Después de aquel debate, aparentemente Mas Canosa se fue desvaneciendo. Su ausencia ante cámaras y micrófonos tenía indicios de una expectativa fatal. En medio de mucha especulación sobre su salud hace unos meses, su familia compró la Torre de la Libertad. Parecía que no sólo estaban adquiriendo un monumento histórico, sino también conmemorativo.

El fallecimiento de Mas Canosa me ha impresionado a un nivel que nada tiene que ver con actos políticos ni empresariales. Es como sentir simpatía sin hacer aclaraciones sobre rencillas pendientes ni escándalos prolongados.

Su muerte me afecta a nivel de exiliada cubana, por motivos que rara vez llegan a los titulares. Una vez más hemos sido testigos de la fuerza equilibrante que tiene una muerte fuera de Cuba.

La historia marcará, por cierto, el fallecimiento de un personaje tan influyente. Pero interiormente sabemos que Mas Canosa es sólo uno en una larga lista de exiliados cubanos enterrados fuera de la isla, anónimos con más frecuencia que lo contrario, y casi siempre muy decepcionados.
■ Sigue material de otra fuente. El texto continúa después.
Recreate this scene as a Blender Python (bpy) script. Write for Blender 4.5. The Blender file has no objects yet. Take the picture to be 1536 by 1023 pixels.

De nuevo el Himno Nacional de Cuba se escuchó en suelo extranjero. Se escribió otro obituario de un exiliado en Miami. ¿Cuántos han muerto esperando? Con su muerte, Mas Canosa se ha convertido en epítome del desplazamiento.

Por eso, en el día de su muerte, los tambores africanos sonaron especialmente tristes en La Pequeña Habana. Por eso incluso aquéllos que rara vez lo aplaudían cerraron los ojos en una oración. Creo que esa noche los exiliados rompieron filas y, sin fijarse en conflictos, se pusieron todos del lado de él.

Ahí estoy yo también. Y aquí, en las entrañas del periódico que tanto él criticó, cultivo una rosa blanca.